> Stored records
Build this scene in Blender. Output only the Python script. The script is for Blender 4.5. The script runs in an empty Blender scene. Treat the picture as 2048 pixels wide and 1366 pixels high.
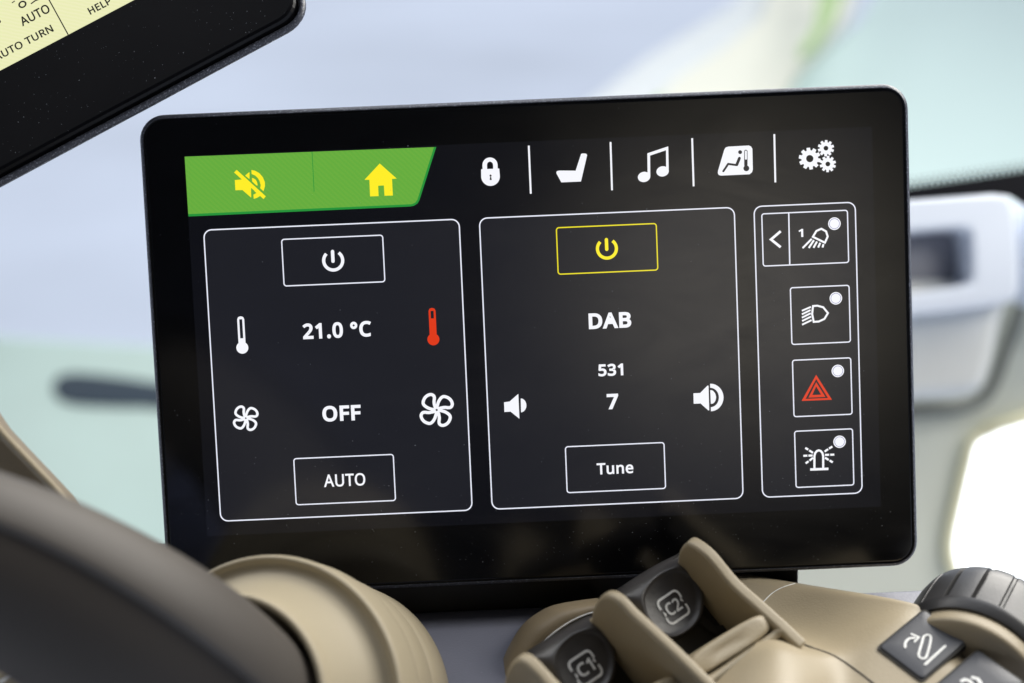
import bpy, bmesh, math, random
from mathutils import Vector, Matrix

C = bpy.context.scene
random.seed(7)

# ---------------------------------------------------------------- camera, world, lamps, exposure
# Camera pose recovered from the photograph's own touchscreen rectangle (60 mm lens on a 36 mm sensor).
TILT = math.radians(15)                       # the touchscreen leans back by this much
EX = Vector((1, 0, 0))
UP = Vector((0, math.sin(TILT), math.cos(TILT)))
NO = Vector((0, -math.cos(TILT), math.sin(TILT)))
O = Vector((0, 0, 1.0))                       # centre of the touchscreen, on its glass
ROT = ((0.9990390870, 0.0425233215, -0.0106146008),
       (-0.0433120006, 0.9949406309, -0.0906488362),
       (0.0067062080, 0.0910214701, 0.9958263497))
def disp_dir(v): return EX * v[0] - UP * v[1] - NO * v[2]
RT, DN, FW = (disp_dir(r) for r in ROT)       # camera right, down, forward
DIST = 0.58
CAM = O - FW * DIST
FPX = 60 / 36 * 2048
def P(px, py, d):                             # measured sight line at a given distance -> point in the place
    return CAM + (FW + RT * ((px - 1024) / FPX) + DN * ((py - 683) / FPX)) * d
def ray(px, py): return FW + RT * ((px - 1024) / FPX) + DN * ((py - 683) / FPX)
def onto(px, py, p0, n):
    r = ray(px, py)
    return CAM + r * ((p0 - CAM).dot(n) / r.dot(n))
def S(px, py):                                # measurement on the touchscreen's own plane, metres (x right, y up)
    q = onto(px, py, O, NO) - O
    return (q.dot(EX), q.dot(UP))

cd = bpy.data.cameras.new("camera"); cam = bpy.data.objects.new("camera", cd); C.collection.objects.link(cam)
cam.matrix_world = Matrix(((RT.x, -DN.x, -FW.x, CAM.x), (RT.y, -DN.y, -FW.y, CAM.y), (RT.z, -DN.z, -FW.z, CAM.z), (0, 0, 0, 1)))
cd.lens = 60; cd.sensor_width = 36; cd.clip_start = 0.02; cd.clip_end = 200
cd.dof.use_dof = True; cd.dof.focus_distance = 0.578; cd.dof.aperture_fstop = 5.6; cd.dof.aperture_blades = 9
C.camera = cam

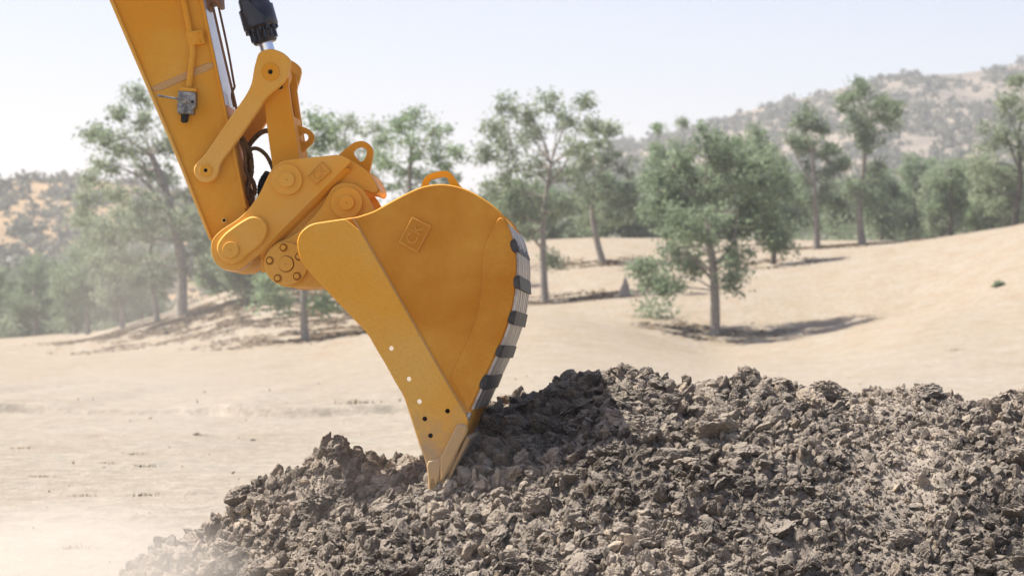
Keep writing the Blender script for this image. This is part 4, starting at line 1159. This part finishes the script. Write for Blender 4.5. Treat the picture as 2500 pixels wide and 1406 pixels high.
def clod_mesh(name, seed, sub, mat):
    rr_ = np.random.default_rng(seed)
    bm = bmesh.new(); bmesh.ops.create_icosphere(bm, subdivisions=sub, radius=1.0)
    N = rr_.normal(size=(15, 3)); N /= np.linalg.norm(N, axis=1, keepdims=True)
    Dp = rr_.uniform(0.55, 0.95, 15)
    st = np.array([1.0, rr_.uniform(0.7, 1.0), rr_.uniform(0.55, 0.85)])
    off = Vector(rr_.uniform(-50, 50, 3))
    for v in bm.verts:
        d = np.array(v.co); d /= np.linalg.norm(d)
        dots = N @ d
        rad = min(1.05, min([Dp[i] / dots[i] for i in range(15) if dots[i] > 0.05] + [1.05]))
        p = Vector(d)
        rad += 0.12 * mnoise.fractal(p * 1.6 + off, 1.0, 2.0, 3) - 0.20 * abs(mnoise.noise(p * 2.6 + off)) + 0.09 * mnoise.noise(p * 5.5 + off) + 0.075 * abs(mnoise.noise(p * 11 + off))
        if sub > 3: rad += 0.07 * mnoise.noise(p * 20 + off) + 0.04 * mnoise.noise(p * 41 + off)
        v.co = Vector(d * st * rad)
    me = bpy.data.meshes.new(name); bm.to_mesh(me); bm.free()
    me.materials.append(mat)
    return me

big_meshes = [clod_mesh("clod", 300 + k, 5, M_DIRT) for k in range(12)]
rc = np.random.default_rng(77)
named = [(640, 1372, 50), (545, 1398, 42), (700, 1390, 36), (1240, 1150, 40), (1283, 1152, 20), (1742, 1040, 62), (1312, 1212, 46), (1640, 1110, 44), (1510, 915, 32), (1560, 925, 24), (1360, 960, 26), (1290, 990, 20), (1420, 935, 26), (830, 1098, 22), (910, 1100, 26), (1385, 1165, 36), (880, 1312, 34), (2250, 1160, 26), (2200, 1310, 44), (2000, 1160, 22), (1900, 1300, 40), (440, 1352, 30), (380, 1380, 32), (590, 1262, 24), (1060, 1390, 52), (1500, 1395, 30), (2380, 1010, 26), (1985, 1130, 20), (1790, 1010, 30), (1480, 990, 24)]
spots = []
def surf_hit(px, py):
    """where the sight line through a photograph point meets the heap"""
    d = ray(px, py)
    ys = np.arange(12.2, 16.6, 0.02)
    X = CAM.x + d.x / d.y * ys; Z = CAM.z + d.z / d.y * ys
    h = heap_base(X, ys)
    k = np.nonzero(h > Z)[0]
    return (float(X[k[0]]), float(ys[k[0]])) if len(k) else None
for (px, py, r) in named:
    h = surf_hit(px, py + r * 0.4)
    if h: spots.append((h[0], h[1], r / 496.0))
def clear(x, y, r, lst):
    return all((x - a) ** 2 + (y - b) ** 2 > (0.75 * (r + c)) ** 2 for a, b, c in lst)
tries = 0
while len(spots) < 300 and tries < 20000:
    tries += 1
    px = rc.uniform(300, 2520); py = rc.uniform(895, 1420)
    h = surf_hit(px, py)
    if not h: continue
    if -0.50 < h[0] < -0.22 and 13.86 < h[1] < 14.5: continue
    fine_zone = math.exp(-((px - 2180) / 190) ** 2) * (1 if py < 1250 else 0.3)
    if rc.random() < 0.8 * fine_zone: continue
    r = 0.024 + 0.070 * rc.random() ** 2.6
    if clear(h[0], h[1], r, spots): spots.append((h[0], h[1], r))
for k, (x, y, r) in enumerate(spots):
    z = float(heap_z(np.array([x]), np.array([y]))[0])
    o = link("clod", big_meshes[k % 12], heap)
    o.location = (x, y, z + r * (0.22 if r < 0.06 else 0.42))
    o.rotation_euler = tuple(rc.uniform(0, 6.28, 3)) if r < 0.06 else (rc.normal(0, .3), rc.normal(0, .3), rc.uniform(0, 6.28))
    o.scale = (r * rc.uniform(1.0, 1.35), r * rc.uniform(0.9, 1.1), r * rc.uniform(0.8, 1.1))

# the thousands of smaller crumbs
def scatter(name, parent, pts, rots, scls, meshes, **props):
    src = bpy.data.collections.new(name + "_shapes")
    for k, me in enumerate(meshes):
        o = bpy.data.objects.new("crumb_shape", me); src.objects.link(o)
    me = bpy.data.meshes.new(name)
    me.vertices.add(len(pts)); me.vertices.foreach_set("co", np.asarray(pts, np.float32).ravel())
    a = me.attributes.new("rot", 'FLOAT_VECTOR', 'POINT'); a.data.foreach_set("vector", np.asarray(rots, np.float32).ravel())
    a = me.attributes.new("scl", 'FLOAT_VECTOR', 'POINT'); a.data.foreach_set("vector", np.asarray(scls, np.float32).ravel())
    o = link(name, me, parent, **props)
    ng = bpy.data.node_groups.new(name, 'GeometryNodeTree')
    ng.interface.new_socket("Geometry", in_out='INPUT', socket_type='NodeSocketGeometry')
    ng.interface.new_socket("Geometry", in_out='OUTPUT', socket_type='NodeSocketGeometry')
    gi = ng.nodes.new("NodeGroupInput"); go = ng.nodes.new("NodeGroupOutput")
    ci = ng.nodes.new("GeometryNodeCollectionInfo"); ci.inputs["Collection"].default_value = src
    ci.inputs["Separate Children"].default_value = True; ci.inputs["Reset Children"].default_value = True
    ip = ng.nodes.new("GeometryNodeInstanceOnPoints"); ip.inputs["Pick Instance"].default_value = True
    ra_ = ng.nodes.new("GeometryNodeInputNamedAttribute"); ra_.data_type = 'FLOAT_VECTOR'; ra_.inputs["Name"].default_value = "rot"
    sa_ = ng.nodes.new("GeometryNodeInputNamedAttribute"); sa_.data_type = 'FLOAT_VECTOR'; sa_.inputs["Name"].default_value = "scl"
    er = ng.nodes.new("FunctionNodeEulerToRotation")
    L = ng.links.new
    L(gi.outputs[0], ip.inputs["Points"]); L(ci.outputs[0], ip.inputs["Instance"])
    L(ra_.outputs[0], er.inputs[0]); L(er.outputs[0], ip.inputs["Rotation"]); L(sa_.outputs[0], ip.inputs["Scale"])
    L(ip.outputs[0], go.inputs[0])
    md = o.modifiers.new("scatter", 'NODES'); md.node_group = ng
    return o

crumb_meshes = [clod_mesh("crumb", 500 + k, 4 if k < 4 else 3, M_DIRT) for k in range(9)]
n = 190000
cx = rc.uniform(-2.8, 4.1, n); cy = rc.uniform(12.4, 16.2, n)
cz = heap_z(cx, cy); gz = terrain(cx, cy)
kp = cz > gz + 0.005
cx, cy, cz = cx[kp], cy[kp], cz[kp]
fz = np.exp(-(((1250 + FPX * cx / cy) - 2180) / 170) ** 2)
cs = (0.0042 + 0.004 * rc.random(len(cx)) + 0.042 * rc.random(len(cx)) ** (11.0 + 16.0 * (fbm(cx * 1.9, cy * 1.9, 3, 88) + 0.25).clip(0, 1))) * (1 - 0.42 * fz)
scatter("crumbs", heap, np.stack([cx, cy, cz + cs * 0.45], -1), rc.uniform(0, 6.28, (len(cx), 3)), np.stack([cs * rc.uniform(.9, 1.4, len(cx)), cs, cs * rc.uniform(.7, 1.1, len(cx))], -1), crumb_meshes, kind="stuff")

# loose crumbs and litter strewn over the near field
n = 1300
fy = 14.5 + 50 * rc.random(n) ** 1.6; fx = (rc.uniform(-150, 2650, n) - 1250) / FPX * fy
fz_ = terrain(fx, fy); fs = 0.003 + 0.020 * rc.random(n) ** 9 * (fy / 22)
M_PEB = simple("field_pebble", (0.30, 0.235, 0.165), 0.95, 0, 0.5, 3.0, 0.2, 0.1)
peb = [clod_mesh("pebble", 700 + k, 2, M_PEB) for k in range(5)]
o = scatter("field_litter", None, np.stack([fx, fy, fz_ + fs * 0.1], -1), rc.uniform(0, 6.28, (n, 3)), np.stack([fs * rc.uniform(1, 2.4, n), fs, fs * 0.6], -1), peb, kind="stuff")
o["label"] = "pebbles and crumbs strewn over the pale dry field"; o["category"] = "litter"

# ------------------------------------------------------------------ tufts, stump
def tuft(name, label, px, py, size, seed, mat, group=None, n=46):
    d0 = 1.4 * FPX / (py - HORIZON) if py > 850 else None
    if d0 is None: return
    x = (px - 1250) / FPX * d0
    rr_ = np.random.default_rng(seed); mb = MB()
    for k in range(n):
        a = rr_.uniform(0, 6.28); l = size * rr_.uniform(.5, 1.1); lean = rr_.uniform(.2, 1.2)
        b = Vector((rr_.normal(0, size * 1.5), rr_.normal(0, size * 1.0), 0)); d = Vector((math.cos(a), math.sin(a), 0))
        s = d.cross(Vector((0, 0, 1))) * size * 0.06
        p1 = b + d * l * lean * .3 + Vector((0, 0, l * .5)); p2 = b + d * l * lean * .8 + Vector((0, 0, l * .75))
        mb.add([b - s, b + s, p1 + s * .7, p1 - s * .7, p2], [(0, 1, 2, 3), (3, 2, 4)])
    o = mb.build(name, mat, None, label=label, category="grass tuft")
    if group: o["group"] = group
    o.location = (x, d0, tz(x, d0) - 0.005)
M_TUFT = simple("weedy_tuft", (0.12, 0.10, 0.05), 0.9, 0, 0.4, 20, 0, 0.1)
tufts = [(494, 1065, .05, "small dark weed tuft just below the eroded bank"), (352, 1142, .05, "flat dead tuft in mid field on the left"), (330, 1111, .045, "dry weed tuft above the flat dead tuft"),
         (200, 1209, .04, "low dead tuft toward the bottom left"), (357, 1210, .05, "small dark tuft left of the heap's foot"), (263, 1133, .04, "straw tuft left of the flat dead tuft"), (107, 1167, .04, "straw tuft nearest the left edge in mid field"),
         (48, 1096, .05, "long straw tuft at the left edge below the bank"), (868, 1012, .12, "dark weedy clump on the lip of the eroded bank beside the bucket"), (2335, 925, .09, "lone green tuft on the field behind the right of the heap"), (185, 1340, .045, "pale grass mat near the bottom left corner")]
for k, (px, py, s, lb) in enumerate(tufts):
    tuft("grass_tuft", lb, px, py, s, 900 + k, M_STRAW if "straw" in lb or "pale" in lb else M_TUFT)

def bush(label, px, py, d, r, seed, mat):
    p = at(px, py, d); z = tz(p.x, p.y)
    rr_ = np.random.default_rng(seed); k = 500
    L = rr_.normal(size=(k, 3)) * np.array([r * .5, r * .5, r * .35]) + np.array([0, 0, r * .4]); L[:, 2] = np.maximum(L[:, 2], 0.02)
    o = link("bush", leaf_mesh("bush", L, 0.07 * (0.6 + rr_.random(k)), seed, mat), None, label=label, category="bush"); o.location = (p.x, p.y, z)
bush("tiny lone shrub on the bare right slope", 2440, 682, 110, 0.15, 950, M_LEAF[0])
bush("pale dry shrub left of the rounded oak's trunk", 1600, 735, 122, 0.9, 951, M_LEAF[1])
p = at(1525, 716, 136); mb = MB()
zz = tz(p.x, p.y)
tube(mb, [Vector((0, 0, -.1)), Vector((0, 0, .25)), Vector((.05, 0, .6)), Vector((.02, 0, .95))], [.34, .26, .16, .03], 9)
o = mb.build("tree_stump", M_STUMP, None, label="broken grey stump on the slope between two oaks", category="stump"); o.location = (p.x, p.y, zz)

# ------------------------------------------------------------------ air: haze and dust
def volume_box(name, lo, hi, density, color, aniso, label, cat):
    mb = MB()
    x0, y0, z0 = lo; x1, y1, z1 = hi
    mb.add([(x0, y0, z0), (x1, y0, z0), (x1, y1, z0), (x0, y1, z0), (x0, y0, z1), (x1, y0, z1), (x1, y1, z1), (x0, y1, z1)],
           [(0, 3, 2, 1), (4, 5, 6, 7), (0, 1, 5, 4), (1, 2, 6, 5), (2, 3, 7, 6), (3, 0, 4, 7)])
    m = bpy.data.materials.new(name); m.use_nodes = True; nt = m.node_tree; nt.nodes.clear()
    out = nt.nodes.new("ShaderNodeOutputMaterial"); pv = nt.nodes.new("ShaderNodeVolumePrincipled")
    pv.inputs["Color"].default_value = (*color, 1); pv.inputs["Density"].default_value = density; pv.inputs["Anisotropy"].default_value = aniso
    nt.links.new(pv.outputs[0], out.inputs["Volume"])
    o = mb.build(name, m, None, kind="stuff"); o["label"] = label; o["category"] = cat
    return o
volume_box("haze", (-2700, -2700, -60), (2700, 2700, 125), HAZE, (0.93, 0.95, 1.0), 0.2, "thin pale summer haze over the whole valley", "haze")

def dust(label, c, r, density, seed):
    """a soft puff of dust: one closed ellipsoid with a volume thinning to its edge"""
    bm = bmesh.new(); bmesh.ops.create_icosphere(bm, subdivisions=3, radius=1.0)
    me = bpy.data.meshes.new("dust_cloud"); bm.to_mesh(me); bm.free()
    m = bpy.data.materials.new("dust_cloud"); m.use_nodes = True; nt = m.node_tree; nt.nodes.clear()
    out = nt.nodes.new("ShaderNodeOutputMaterial"); pv = nt.nodes.new("ShaderNodeVolumePrincipled")
    pv.inputs["Color"].default_value = (0.93, 0.88, 0.80, 1); pv.inputs["Anisotropy"].default_value = 0.3
    tc = nt.nodes.new("ShaderNodeTexCoord")
    ln = nt.nodes.new("ShaderNodeVectorMath"); ln.operation = 'LENGTH'; nt.links.new(tc.outputs["Object"], ln.inputs[0])
    fall = ramp(nt, ln.outputs["Value"], [(0.0, 1.0), (0.5, 0.45), (0.97, 0.0)], 'EASE')
    nz = nt.nodes.new("ShaderNodeTexNoise"); nz.noise_dimensions = '4D'; nz.inputs["W"].default_value = seed
    nz.inputs["Scale"].default_value = 1.7; nz.inputs["Detail"].default_value = 4; nt.links.new(tc.outputs["Object"], nz.inputs["Vector"])
    bil = ramp(nt, nz.outputs["Fac"], [(0.32, 0.1), (0.68, 1.0)])
    mu = nt.nodes.new("ShaderNodeMath"); mu.operation = 'MULTIPLY'; nt.links.new(fall, mu.inputs[0]); nt.links.new(bil, mu.inputs[1])
    m2 = nt.nodes.new("ShaderNodeMath"); m2.operation = 'MULTIPLY'; nt.links.new(mu.outputs[0], m2.inputs[0]); m2.inputs[1].default_value = density
    nt.links.new(m2.outputs[0], pv.inputs["Density"]); nt.links.new(pv.outputs[0], out.inputs["Volume"])
    me.materials.append(m)
    o = link("dust_cloud", me, None, kind="stuff"); o["label"] = label; o["category"] = "dust"
    o.location = c; o.scale = r
DUSTS = [("pale dust rolling over the left foot of the heap", (-2.2, 14.0, 0.10), (1.25, 1.2, 0.55), 2.4, 1.0),
         ("thin dust hanging in the hollow under the bucket", (-0.62, 13.9, 0.66), (1.15, 0.6, 0.5), 0.14, 2.0),
         ("faint dust plume drifting behind the arm", (-4.6, 34.0, 1.4), (3.0, 4.0, 2.4), 0.09, 3.0)]
for lb, c, r, dn, sd in DUSTS: dust(lb, c, r, dn, sd)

> Written problem
Give again, word for word, every line from the top of the data through the line with "return (q.dot(EX), q.dot(UP))", both ends included, and exclude the pictures.

> Answer to the task
Build this scene in Blender. Output only the Python script. The script is for Blender 4.5. The script runs in an empty Blender scene. Treat the picture as 2048 pixels wide and 1366 pixels high.
import bpy, bmesh, math, random
from mathutils import Vector, Matrix

C = bpy.context.scene
random.seed(7)

# ---------------------------------------------------------------- camera, world, lamps, exposure
# Camera pose recovered from the photograph's own touchscreen rectangle (60 mm lens on a 36 mm sensor).
TILT = math.radians(15)                       # the touchscreen leans back by this much
EX = Vector((1, 0, 0))
UP = Vector((0, math.sin(TILT), math.cos(TILT)))
NO = Vector((0, -math.cos(TILT), math.sin(TILT)))
O = Vector((0, 0, 1.0))                       # centre of the touchscreen, on its glass
ROT = ((0.9990390870, 0.0425233215, -0.0106146008),
       (-0.0433120006, 0.9949406309, -0.0906488362),
       (0.0067062080, 0.0910214701, 0.9958263497))
def disp_dir(v): return EX * v[0] - UP * v[1] - NO * v[2]
RT, DN, FW = (disp_dir(r) for r in ROT)       # camera right, down, forward
DIST = 0.58
CAM = O - FW * DIST
FPX = 60 / 36 * 2048
def P(px, py, d):                             # measured sight line at a given distance -> point in the place
    return CAM + (FW + RT * ((px - 1024) / FPX) + DN * ((py - 683) / FPX)) * d
def ray(px, py): return FW + RT * ((px - 1024) / FPX) + DN * ((py - 683) / FPX)
def onto(px, py, p0, n):
    r = ray(px, py)
    return CAM + r * ((p0 - CAM).dot(n) / r.dot(n))
def S(px, py):                                # measurement on the touchscreen's own plane, metres (x right, y up)
    q = onto(px, py, O, NO) - O
    return (q.dot(EX), q.dot(UP))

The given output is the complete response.